Can you still find money for starting a business?

Was “Where do I find money for starting a business” your next thought right after you decided to start a business? If so, you're not alone. Everyone has to figure out at least a little financing for a business.

Well, where do you find the money you need? Let me give you the bad news first. It's not where you thought.

Bank loans?

So many ways of raising the money for starting a business that were available just 2 or 3 years ago aren't now. A few years ago, it was common to get a loan for starting a business from your bank. Sorry, but that option isn't available today for most folks.

Banks aren't approving many loans to start businesses. Credit is hard to get. If you're one of the lucky or smart ones with a stellar credit history, you're probably not going to “rock your financial boat” with something risky like starting a business right now. Funding small businesses like what you have in mind isn't very appealing to them right now. Does that sound harsh? Get over it. It's a modern business fact. If you want to start a business now, you'd better figure out a way to work around your scarcity of capital.

In fact, I'm not even going to talk about bank loans right now. If you want to learn more about borrowing money for starting a business from a bank, go talk to the loan officer at your local bank. Let me know how it goes. (When the economy improves, I'll be really happy, & will update this section!)

Grants for starting a business?

You should also forget about getting a business grant. Those are myths now. Oh, grants do still exist, but not on an individual level. They're mostly ganded out business to business, or government to business. Grants have to be applied for, and must meet very specific demands. No one's standing at a table with a check, waiting for you.

Credit cards? Noooo!

The same thing goes for financing your business with credit cards. Those big credit card corporations are suffering now too... and aren't looking to get involved with start-ups. Besides, that's a way-too-risky way to get money for starting a business. If your business doesn't take off like you planned, or something goes wrong that's out of your control (like a recession!) you'll still be responsible for that debt. I learned this the hard way. Please, don't EVEN think about borrowing on your credit cards!

2nd mortgage or personal loan?

Borrowing against your house was common too. Second or even third mortgages were taken out during the real estate boom to finance business start-ups. Well, that money pool is dried up too.

This all sounds pretty bleak, doesn't it? What is left for the hungry entrepreneur without deep pockets?

Bootstrap your business

I think that the best way to find money for starting a business, is by starting a business that doesn't cost more than you have available. Don't you hate that kind of logic? But it's true. This is the era of the boot-strapper. If you don't have lots of money, you'll need to start small at first. Plan to grow your business gradually, over time. I'm not saying to not think big... just think smart. And do it now, while you're still planning your business.

The beauty of starting most home-based businesses is the low start-up cost. After all, there's no costly monthly lease or rent for your business space, no extra liability insurance, no separate utilities, less advertising, etc. Often a portion of the home expenses can be written off at tax time. (Don't quote me on this... the law changes all the time. Consult your accountant!) An at-home business should cost less to start and run.
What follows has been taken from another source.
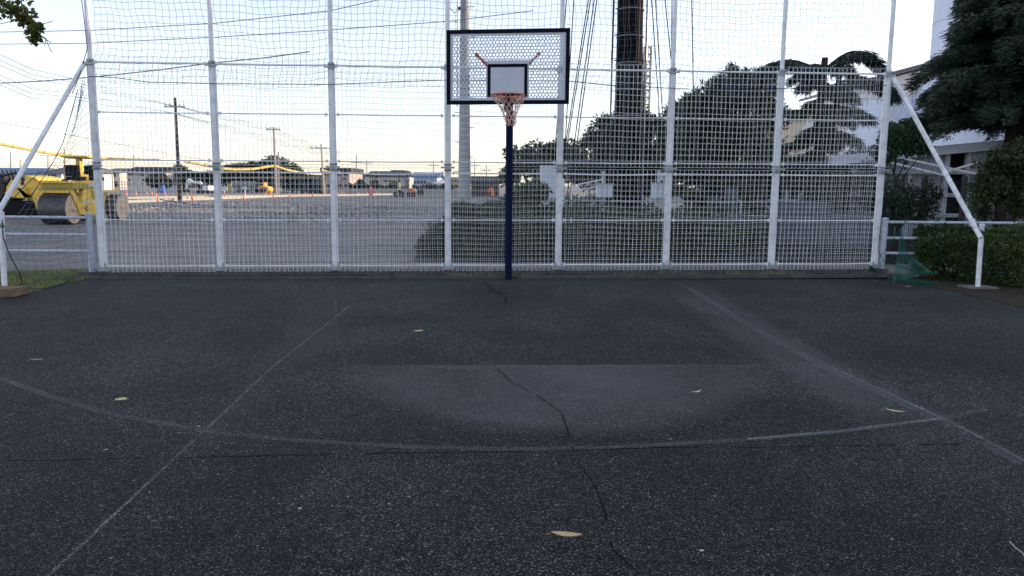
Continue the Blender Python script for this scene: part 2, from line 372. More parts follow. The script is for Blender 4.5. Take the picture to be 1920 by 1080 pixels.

Take an hard look at your finances. If you're past the brainstorming stage of starting a business, have you written your business plan yet? What's the least amount of money you can get started with? Some internet businesses can be done with only a computer and internet service. Yeah, I'm assuming you have electricity already... and a place to work. Depending on your business, you should be able to start working for under a couple of thousand dollars. Probably for much less.

The amount of money you need at first will depend on what kind of home-based business you set up. Some are more expensive to start than others. If you sell products (hard-goods) online, you'll need inventory and will have to pay for the costs of shipping the product you sell to the customer. A service business will need special tools and materials. Every business needs at least a little advertising to find customers. Figure out approximate costs for these necessary expenses.

Now, how could you raise that money for starting a business? Here's a few ideas.

  1. Take a temporary, part-time job. (If you can find one.)
  2. Could you sell something? Click here to learn how to plan a successful garage sale.
  3. Do you have any money stashed in a savings account that you could tap into without hurting the family budget?
  4. Could you borrow it from a family member or friend as a short-term loan? (with a written contract, of course!)
  5. How about "doing without" something for awhile? Drop the cable TV, no dinners out, maybe quit smoking, to save money?

Like I said, this is the era of the DIY bootstrapper. Today's entrepreneur has to be ready to roll up their sleeves and work hard. Money doesn't grow on trees anymore. But not borrowing money to start a business will a blessing in the end. The freedom from the weight of business debt later is worth your hard work now!